───── Records for the task ─────

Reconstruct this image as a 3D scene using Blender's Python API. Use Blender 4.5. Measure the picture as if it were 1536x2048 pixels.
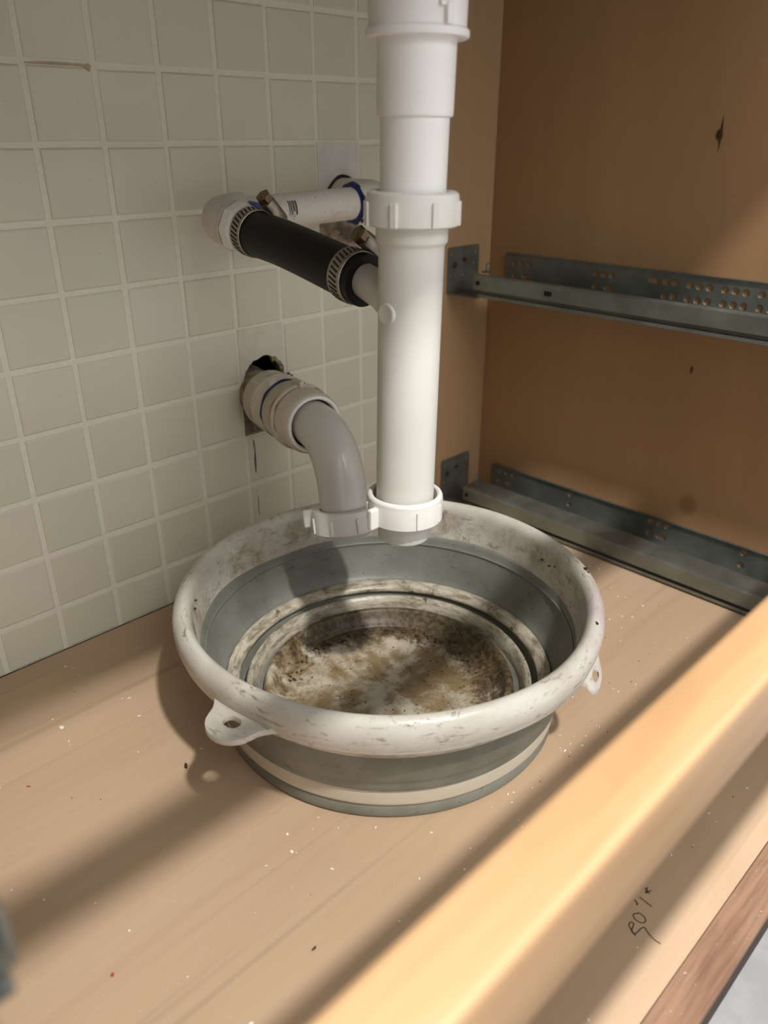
import bpy, bmesh, math, random
from mathutils import Vector, Matrix
random.seed(7)
scene = bpy.context.scene
C = scene.collection
for o in list(bpy.data.objects): bpy.data.objects.remove(o)

# ------------------------------------------------------------------ camera
cam = bpy.data.cameras.new('camera'); cam_o = bpy.data.objects.new('camera', cam); C.objects.link(cam_o)
RIGHT = (0.71106715, -0.70312106, -0.00207047)
DOWN = (-0.30631308, -0.30712154, -0.90102645)
FWD = (0.63289478, 0.64132452, -0.43375921)
cam_o.matrix_world = Matrix(((RIGHT[0], -DOWN[0], -FWD[0], -0.2497), (RIGHT[1], -DOWN[1], -FWD[1], -0.5946),
                             (RIGHT[2], -DOWN[2], -FWD[2], 0.4026), (0, 0, 0, 1)))
cam.sensor_fit = 'VERTICAL'; cam.sensor_height = 36.0; cam.lens = 1566.63 / 2048 * 36.0
cam.clip_start = 0.01; cam.clip_end = 50
cam.dof.use_dof = True; cam.dof.focus_distance = 0.56; cam.dof.aperture_fstop = 6.6
scene.camera = cam_o

# ------------------------------------------------------------------ world, lamps, exposure
world = bpy.data.worlds.new('world'); scene.world = world; world.use_nodes = True
world.node_tree.nodes['Background'].inputs[0].default_value = (0.97, 0.985, 1.0, 1)
world.node_tree.nodes['Background'].inputs[1].default_value = 0.95

def ceiling_spot(name, loc, target, size, power, col):
    l = bpy.data.lights.new(name, 'AREA'); l.shape = 'DISK'; l.size = size; l.energy = power; l.color = col
    o = bpy.data.objects.new(name, l); C.objects.link(o); o.location = loc
    o.rotation_euler = (Vector(target) - Vector(loc)).to_track_quat('-Z', 'Y').to_euler()
    return o
ceiling_spot('ceiling_spot', (-0.30, -1.66, 2.30), (0.05, -0.25, 0.0), 0.11, 64, (1.0, 0.965, 0.93))
ceiling_spot('ceiling_spot', (0.15, -0.92, 2.30), (0.15, -0.6, 0.0), 0.11, 76, (1.0, 0.965, 0.93))
# large soft fill light, added to brighten the lower wall tiles
pl = bpy.data.lights.new('added_fill', 'AREA'); pl.shape = 'RECTANGLE'; pl.size = 1.6; pl.size_y = 1.6; pl.energy = 44; pl.color = (1.0, 0.98, 0.95)
plo = bpy.data.objects.new('added_fill', pl); C.objects.link(plo); plo.location = (-0.45, -2.9, 2.30)
plo.rotation_euler = (math.radians(35), 0, 0)

vs = scene.view_settings
scene.display_settings.display_device = 'sRGB'
vs.view_transform = 'Standard'; vs.look = 'None'; vs.gamma = 1.0; vs.exposure = 0.0; vs.use_curve_mapping = False

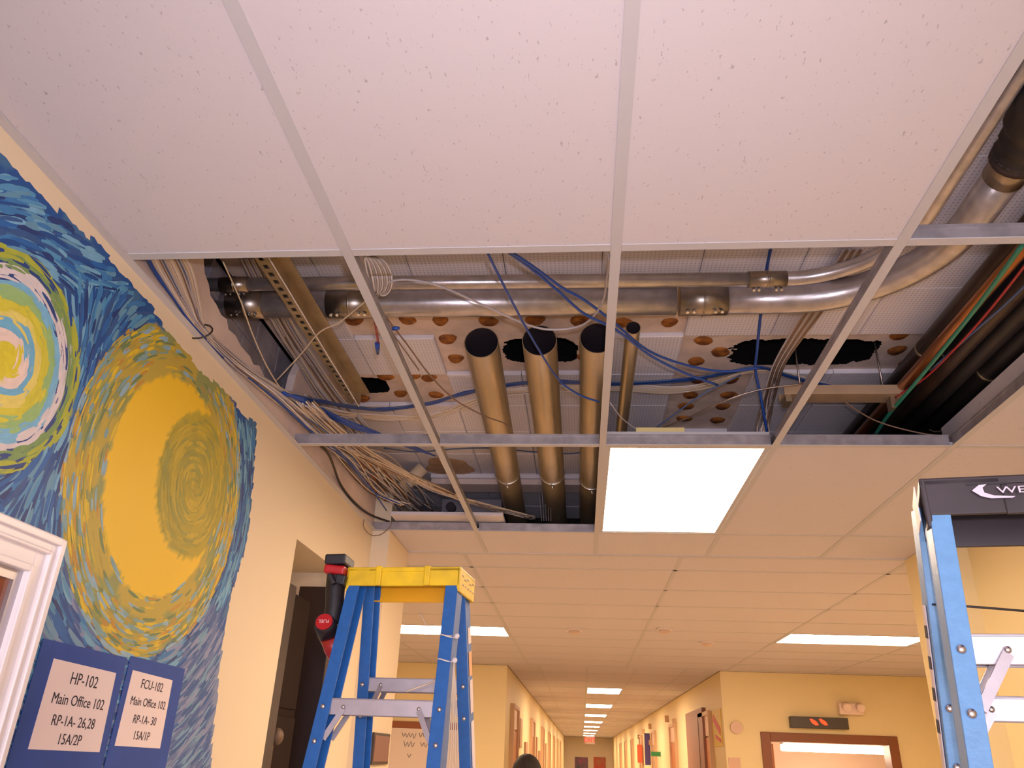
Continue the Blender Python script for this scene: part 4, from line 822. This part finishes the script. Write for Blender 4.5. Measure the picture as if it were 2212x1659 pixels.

─────

_What to work on_.
Using the records above, retype everything exactly except the pictures.

_Solved exercise_.
Reconstruct this image as a 3D scene using Blender's Python API. Use Blender 4.5. Measure the picture as if it were 1536x2048 pixels.
import bpy, bmesh, math, random
from mathutils import Vector, Matrix
random.seed(7)
scene = bpy.context.scene
C = scene.collection
for o in list(bpy.data.objects): bpy.data.objects.remove(o)

# ------------------------------------------------------------------ camera
cam = bpy.data.cameras.new('camera'); cam_o = bpy.data.objects.new('camera', cam); C.objects.link(cam_o)
RIGHT = (0.71106715, -0.70312106, -0.00207047)
DOWN = (-0.30631308, -0.30712154, -0.90102645)
FWD = (0.63289478, 0.64132452, -0.43375921)
cam_o.matrix_world = Matrix(((RIGHT[0], -DOWN[0], -FWD[0], -0.2497), (RIGHT[1], -DOWN[1], -FWD[1], -0.5946),
                             (RIGHT[2], -DOWN[2], -FWD[2], 0.4026), (0, 0, 0, 1)))
cam.sensor_fit = 'VERTICAL'; cam.sensor_height = 36.0; cam.lens = 1566.63 / 2048 * 36.0
cam.clip_start = 0.01; cam.clip_end = 50
cam.dof.use_dof = True; cam.dof.focus_distance = 0.56; cam.dof.aperture_fstop = 6.6
scene.camera = cam_o

# ------------------------------------------------------------------ world, lamps, exposure
world = bpy.data.worlds.new('world'); scene.world = world; world.use_nodes = True
world.node_tree.nodes['Background'].inputs[0].default_value = (0.97, 0.985, 1.0, 1)
world.node_tree.nodes['Background'].inputs[1].default_value = 0.95

def ceiling_spot(name, loc, target, size, power, col):
    l = bpy.data.lights.new(name, 'AREA'); l.shape = 'DISK'; l.size = size; l.energy = power; l.color = col
    o = bpy.data.objects.new(name, l); C.objects.link(o); o.location = loc
    o.rotation_euler = (Vector(target) - Vector(loc)).to_track_quat('-Z', 'Y').to_euler()
    return o
ceiling_spot('ceiling_spot', (-0.30, -1.66, 2.30), (0.05, -0.25, 0.0), 0.11, 64, (1.0, 0.965, 0.93))
ceiling_spot('ceiling_spot', (0.15, -0.92, 2.30), (0.15, -0.6, 0.0), 0.11, 76, (1.0, 0.965, 0.93))
# large soft fill light, added to brighten the lower wall tiles
pl = bpy.data.lights.new('added_fill', 'AREA'); pl.shape = 'RECTANGLE'; pl.size = 1.6; pl.size_y = 1.6; pl.energy = 44; pl.color = (1.0, 0.98, 0.95)
plo = bpy.data.objects.new('added_fill', pl); C.objects.link(plo); plo.location = (-0.45, -2.9, 2.30)
plo.rotation_euler = (math.radians(35), 0, 0)

vs = scene.view_settings
scene.display_settings.display_device = 'sRGB'
vs.view_transform = 'Standard'; vs.look = 'None'; vs.gamma = 1.0; vs.exposure = 0.0; vs.use_curve_mapping = False

Continue the Blender Python script for this scene: part 4, from line 822. This part finishes the script. Write for Blender 4.5. Measure the picture as if it were 2212x1659 pixels.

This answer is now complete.